While there are some disadvantages to using Hegel’s model in this way (oversimplification is a danger I’ve run into here, especially in my overly narrow use of these terms, and some limitations I’ll indicate in the final paragraphs) it provides a structural context that’s temptingly grounding. But this example – while it shows a great way to take up Hegelian insight – is yet still a bit crude as an explanation of Hegel’s dialectics.
In Hegel’s Phenomenology of Spirit, dialectical movement is not just a flow of changing phases, but a movement of determinate negation; a bud becomes an flower by negation of the flower. Hegel describes it thus:
The bud disappears in the bursting-forth of the blossom, and one might say that the former is refuted by the latter; similarly, when the fruit appears, the blossom is shown up in its turn as a false manifestation of the plant, and the fruit now emerges as the truth of it instead. These forms are not just distinguished from one another, they also supplant one another as mutually incompatible. Yet at the same time their fluid nature makes them moment of an organic unity in which they not only do not conflict, but in which each is as necessary as the other; and this mutual necessity alone constitutes the life of the whole.

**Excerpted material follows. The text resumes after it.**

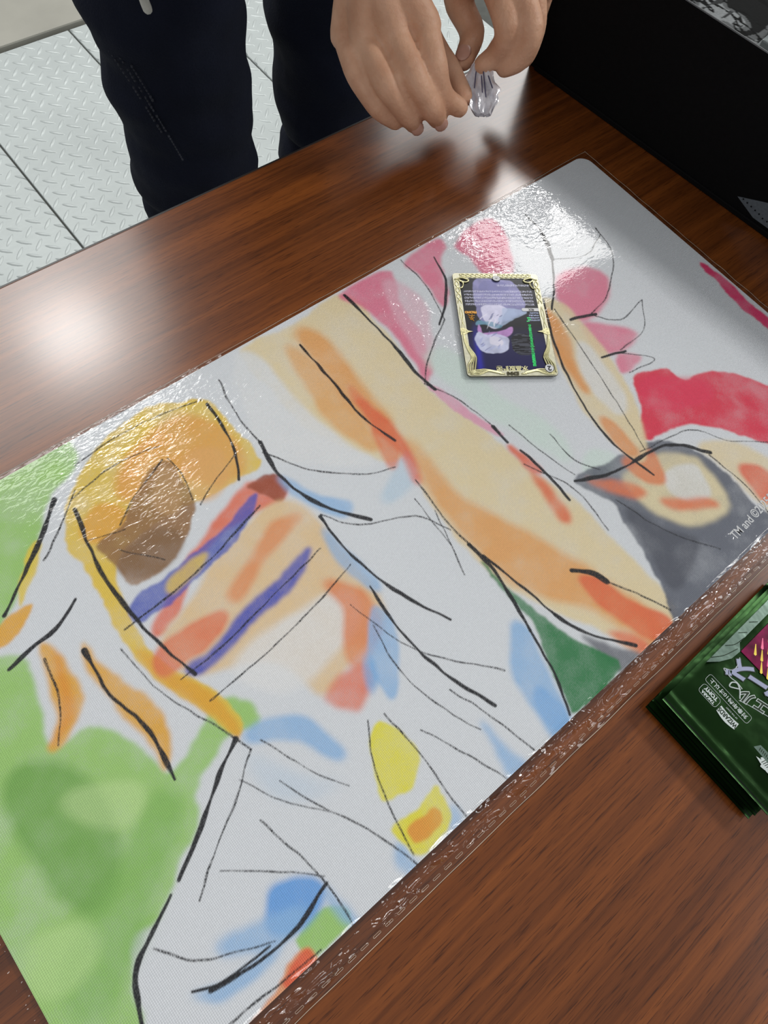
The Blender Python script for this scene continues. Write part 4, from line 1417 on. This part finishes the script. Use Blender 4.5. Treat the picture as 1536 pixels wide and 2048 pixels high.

But if we’re to use this notion as more than a model for immediate movement, we need to go further. For the truth of reality – Absolute Knowledge – it is not simply enough to progress through moments, changing from one thing to another, making false that which was once true and making true that which was once only possible. It requires enlightenment and awareness of what guides this movement. Spirit is an awareness of how these moments can be both different and yet the same. Absolute Knowledge is awareness of this notion, an understanding that the truth of a thing is the whole of its separate moments. It is more than a collection of negated substance, but a systematic knowing of the organization of subject. Substance becomes subject through a recognition of the unity of the whole, and it is only then that the notion can be said to be known.